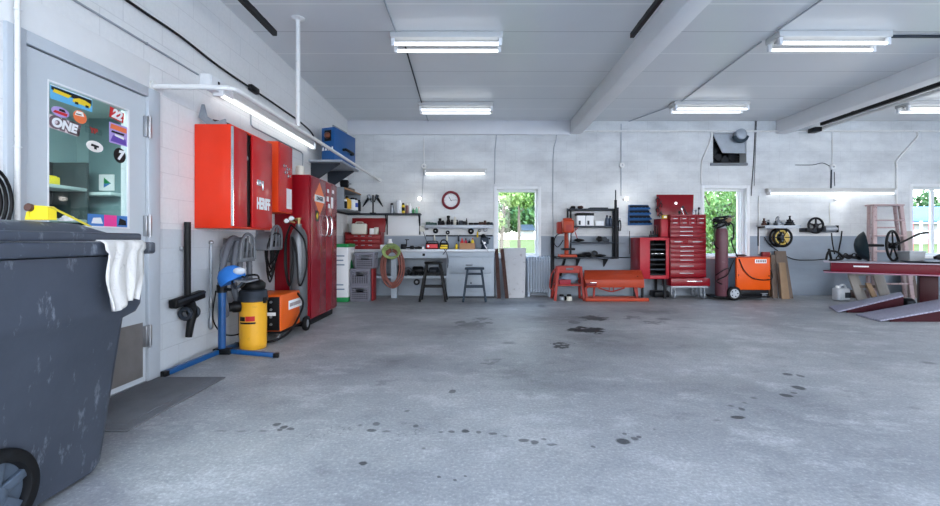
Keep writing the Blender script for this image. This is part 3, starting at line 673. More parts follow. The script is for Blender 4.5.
# street side: hedge, building, fence, parked vehicle
for i, (px, rr) in enumerate(((900, 2.0), (926, 2.3), (952, 2.1), (978, 2.2))):
    Y = 42; x = X_(px, Y); bb = B(); foliage(bb, (x, Y, 3.6), (.98, 1.4, rr), 900, .2, r_)
    tag(bb.build('hedge_bush', leafC if i % 2 else leafA), ['leftmost bush of the tall hedge beyond the blue roof', 'second bush of the tall hedge beyond the blue roof', 'third bush of the tall hedge beyond the blue roof', 'last bush of the tall hedge at the right'][i], 'bush', 'hedge beyond the fence')
Y = 34
hb = thing('low_building', 'low white building with a pale blue roof beyond the fence', 'building', (X_(945, Y), Y, lawn_z(Y)))
B().box(X_(880, Y), X_(1010, Y), Y, Y + 5, lawn_z(Y) - .3, Z_(222, Y), .02).build('wall', M('greyed down wall', (150, 150, 150), .7), hb)  # white wall set to even grey so daylight does not blow it out
B().prism([(Y - .4, Z_(221, Y)), (Y + 2.5, Z_(204, Y)), (Y + 5.4, Z_(221, Y)), (Y + 5.4, Z_(224, Y)), (Y - .4, Z_(224, Y))], 'YZ', X_(878, Y), X_(1012, Y)).build('roof', M('pale blue roof', (36, 88, 140), .5, var=.05), hb)
Y = 17
fe = thing('rail_fence', 'white rail fence with red posts outside the right window', 'fence', (X_(930, Y), Y, lawn_z(Y)))
for py in (223, 231, 238): B().box(X_(880, Y), X_(990, Y), Y - .02, Y + .02, Z_(py, Y) - .02, Z_(py, Y) + .02).build('rail', white, fe)
for k, px in enumerate(range(885, 990, 9)): B().box(X_(px, Y) - .03, X_(px, Y) + .03, Y - .03, Y + .03, lawn_z(Y) - .1, Z_(221, Y)).build('post', inkred if k % 2 else white, fe)
for px in (917, 923, 933): tag(B().lathe([(.10, 0), (.09, .03), (.035, .3), (.0, .32)], (X_(px, 15.5), 15.5, lawn_z(15.5)), seg=14).build('traffic_cone', inkred), {917: 'leftmost red cone standing on the grass by the fence', 923: 'middle red cone standing on the grass by the fence', 933: 'rightmost red cone standing on the grass by the fence'}[px], 'cone', 'cones by the fence')

# ================================================================ LIGHT FITTINGS
fixt = M('fitting enamel', (196, 196, 194), .5, var=.04)
def ceiling_light(name, label, x0, x1, Y, group):
    t = thing(name, label, 'light', ((x0 + x1) / 2, Y, CZ - .15), group)
    B().box(x0, x1, Y - .13, Y + .13, CZ - .07, CZ - .001, .006).build('housing', fixt, t)
    B().box(x0 + .04, x1 - .04, Y - .03, Y + .03, CZ - .10, CZ - .071, .006).build('ballast_cover', fixt, t)
    for s in (-.095, .095):
        B().cyl((x0 + .05, Y + s, CZ - .135), (x1 - .05, Y + s, CZ - .135), .019, seg=12).build('tube', tube_m, t)
        for xx in (x0 + .03, x1 - .03): B().box(xx - .02, xx + .02, Y + s - .022, Y + s + .022, CZ - .16, CZ - .071, .004).build('lamp_holder', white, t)
    return t
cl = ceiling_light('ceiling_light', 'twin tube ceiling light nearest the camera, left of the first beam', X_(390, 5.2), X_(503, 5.2), 5.32, 'ceiling tube lights')
cl2 = dup(cl, ((X_(419, 7.9) + X_(493, 7.9)) / 2, 7.96, CZ - .15), label='twin tube ceiling light near the back wall, left of the first beam')
cl3 = dup(cl, ((X_(773, 5.2) + X_(896, 5.2)) / 2, 5.30, CZ - .15), label='twin tube ceiling light nearest the camera, between the two beams')
cl4 = dup(cl, ((X_(668, 7.9) + X_(750, 7.9)) / 2, 7.9, CZ - .15), label='twin tube ceiling light near the back wall, between the two beams')
cl5 = dup(cl, (X_(901, 7.9) + .66, 7.9, CZ - .15), label='twin tube ceiling light at the right edge beyond the second beam')
def wall_light(name, label, p0, p1, out, group=None):
    """bare strip light; p0,p1 ends on the wall, out = direction off the wall"""
    p0, p1, o = Vector(p0), Vector(p1), Vector(out)
    d = (p1 - p0).normalized(); up = Vector((0, 0, 1))
    t = thing(name, label, 'light', (p0 + p1) / 2 - up * .05, group)
    def bar(b, a, c, o0, o1, z0, z1):
        q = []
        for zz in (z0, z1): q += [a + o * o0 + up * zz, c + o * o0 + up * zz, c + o * o1 + up * zz, a + o * o1 + up * zz]
        b.hexa(q, .004)
    b = B(); bar(b, p0, p1, .002, .10, .0, .075); b.build('housing', fixt, t)
    L = (p1 - p0).length
    for z in (-.028,):
        B().cyl(p0 + d * .05 + o * .075 + up * z, p1 - d * .05 + o * .075 + up * z, .021, seg=12).build('tube', wtube_m, t)
    for e in (p0 + d * .02, p1 - d * .04):
        b = B(); bar(b, e, e + d * .025, .02, .12, -.055, .045); b.build('lamp_holder', white, t)
    return t
wl1 = wall_light('wall_light', 'short strip light on the back wall above the red clock', (X_(424, D), D, Z_(173, D)), (X_(487, D), D, Z_(173, D)), (0, -1, 0), 'wall strip lights')
wl2 = wall_light('wall_light', 'long strip light on the back wall above the hose reel shelf', (X_(765, D), D, Z_(192.5, D)), (X_(892, D), D, Z_(192.5, D)), (0, -1, 0), 'wall strip lights')
wl3 = wall_light('wall_light', 'long strip light on the left wall above the red cabinets', (LX, LY(217, LX + .075), 2.562), (LX, LY(313.5, LX + .075), 2.562), (1, 0, 0), 'wall strip lights')
def bulb(name, label, p, out):
    p = Vector(p); o = Vector(out); t = thing(name, label, 'bulb', p - Vector((0, 0, .05)), 'bare bulbs on the back wall')
    B().cyl(p - o * .005, p + o * .07, .026, .02, 14).build('lamp_holder', white, t)
    bb = B().lathe([(.014, 0), (.016, .02), (.034, .06), (.036, .085), (.022, .115), (0, .122)], p + o * .07, o, 16); bb.build('bulb_glass', bulb_m, t)
    return t
bulb('wall_bulb', 'lit bare bulb above the end of the workbench shelf', (X_(420.5, D), D - .01, Z_(199.5, D)), (0, -1, 0))
bulb('wall_bulb', 'lit bare bulb between the dark shelf rack and the blue organiser', (X_(624, D), D - .01, Z_(199.5, D)), (0, -1, 0))
bb = bulb('wall_bulb', 'lit bulb on its side under the long back wall strip light', (X_(832, D), D - .06, Z_(200.5, D)), (.97, -.1, .18))
for x, y, z in ((X_(420.5, D), D - .2, Z_(199.5, D)), (X_(624, D), D - .2, Z_(199.5, D)), (X_(840, D), D - .13, Z_(199, D))):
    l = bpy.data.lights.new('bulb_light', 'POINT'); l.energy = .5; l.shadow_soft_size = .05; l.color = (1, .97, .92)
    o = bpy.data.objects.new('bulb_light', l); COL.objects.link(o); o.location = (x, y, z)
# ================================================================ LEFT SIDE
# conduits and cables on the left wall
def pipe(name, pts, r, mat, label, cat='pipe', group=None, smooth=0, seg=8, kind=None):
    return tag(B().tube(pts, r, seg, smooth=smooth).build(name, mat), label, cat, group, kind)
yv = LY(17.5, LX + .034)
t = thing('conduit_pipe', 'white vertical conduit beside the left edge of the door casing', 'conduit', (LX + .034, yv, .0))
B().cyl((LX + .034, yv, .02), (LX + .034, yv, CZ - .02), .0135, seg=12).build('tube', white_pipe, t)
for z in (1.62, 2.38, 2.9): B().torus((LX + .034, yv, z), .016, .004, seg=14, sub=6).build('clamp', white, t)
yc = [LY(p) for p in (-60, 128, 177, 251)]
b = B().tube([(LX + .02, yc[0], 2.86), (LX + .02, yc[1], 2.86), (LX + .022, yc[2], 2.865), (LX + .02, yc[2] + .6, 2.835), (LX + .03, yc[3], 2.83), (LX + .02, yc[3] + .5, 2.84), (LX + .02, LY(300), 2.83), (LX + .02, LY(312), 2.76), (LX + .02, LY(314), 2.55)], .011, 8, smooth=5)
t = thing('power_cable', 'black power cable stapled along the upper left wall', 'cable', (LX + .02, yc[2], 2.83))
b.build('cable', black, t)
B().box(LX + .005, LX + .06, yc[3] - .09, yc[3] + .09, 2.80, 2.87, .012).build('connector', black, t)
t = thing('conduit_pipe', 'thin grey conduit running along the left wall to the long strip light', 'conduit', (LX + .015, 2.5, 2.64))
B().cyl((LX + .012, FY + .1, 2.635), (LX + .012, LY(197), 2.635), .008, seg=8).build('tube', lgrey, t)
for py in (1.3, 2.7, 3.5): B().torus((LX + .012, py, 2.635), .01, .003, (0, 1, 0), 12, 6).build('clamp', lgrey, t)
t = thing('junction_box', 'white junction box at the near end of the long strip light', 'junction box', (LX + .05, LY(209), 2.50))
y0, y1 = LY(199), LY(224)
B().box(LX + .002, LX + .10, y0, y1, 2.54, 2.66, .006).build('box', white, t)
B().box(LX + .10, LX + .106, y0 + .02, y1 - .02, 2.56, 2.64, .003).build('cover', white, t)
B().box(LX + .106, LX + .112, y0 + .12, y0 + .15, 2.575, 2.625, .002).build('outlet', blackm, t)
t = thing('conduit_pipe', 'thin white conduit stepping down the left wall behind the red cabinets', 'conduit', (LX + .01, LY(270), 2.4))
B().tube([(LX + .011, LY(250), 2.54), (LX + .011, LY(250), 2.43), (LX + .011, LY(252), 2.41), (LX + .011, LY(300), 2.41), (LX + .011, LY(302), 2.39), (LX + .011, LY(302), 2.0)], .009, 8).build('tube', lgrey, t)
# the long rail: out of the wall, bent, then straight to the back wall; hung from the ceiling by a rod
rx, rz, ry = X_(233.5, LY(153)), Z_(87.5, LY(153)), LY(153)
t = thing('support_rail', 'long white pipe rail bent out of the left wall, running to the far wall', 'rail', (rx, (ry + D) / 2, rz - .03))
B().tube([(LX + .005, ry, rz + .01), (rx - .12, ry, rz), (rx - .045, ry + .012, rz), (rx - .012, ry + .045, rz), (rx, ry + .12, rz), (rx, D - .005, rz)], .021, 12).build('rail', white_pipe, t)
B().cyl((LX + .001, ry, rz + .01), (LX + .012, ry, rz + .01), .045, seg=16).build('wall_flange', white_pipe, t)
B().cyl((rx, D - .012, rz), (rx, D - .001, rz), .045, seg=16).build('wall_flange', white_pipe, t)
hy = rx * F / (298 - VX)
t = thing('hanger_rod', 'white vertical pipe dropping from the ceiling to the long rail', 'pipe', (rx, hy, rz))
B().cyl((rx, hy, rz + .021), (rx, hy, CZ - .001), .024, seg=12).build('rod', white_pipe, t)
B().lathe([(.07, 0), (.07, .008), (.03, .03), (.03, .04)], (rx, hy, CZ - .001), (0, 0, -1), 18).build('ceiling_flange', white_pipe, t)
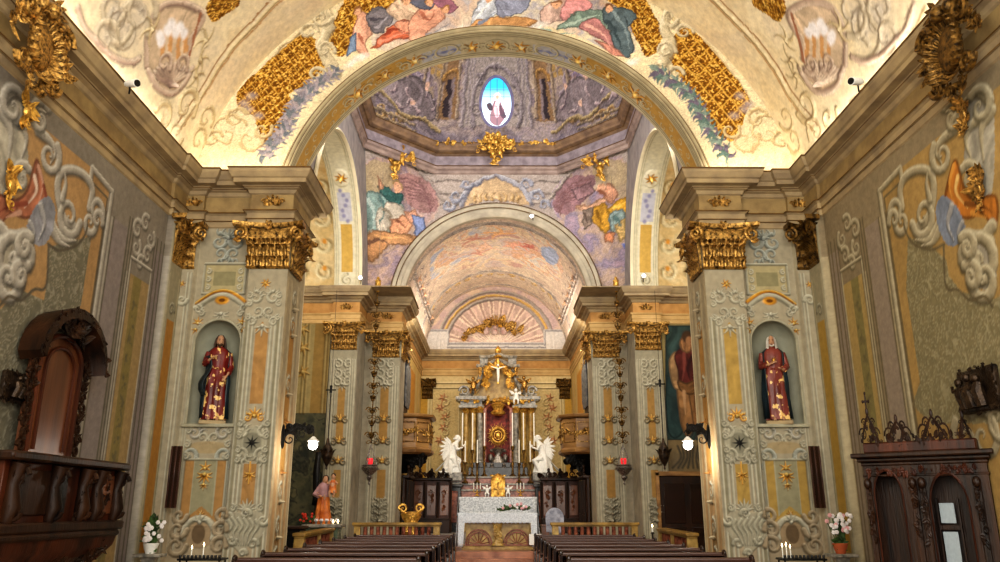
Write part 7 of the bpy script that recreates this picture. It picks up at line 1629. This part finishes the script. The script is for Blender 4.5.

________________

:: Do this ::
Note every line above where the string "script" shows up, and copy those lines.

:: Final result ::
Keep writing the Blender script for this image. This is part 3, starting at line 673. More parts follow. The script is for Blender 4.5.
Write part 7 of the bpy script that recreates this picture. It picks up at line 1629. This part finishes the script. The script is for Blender 4.5.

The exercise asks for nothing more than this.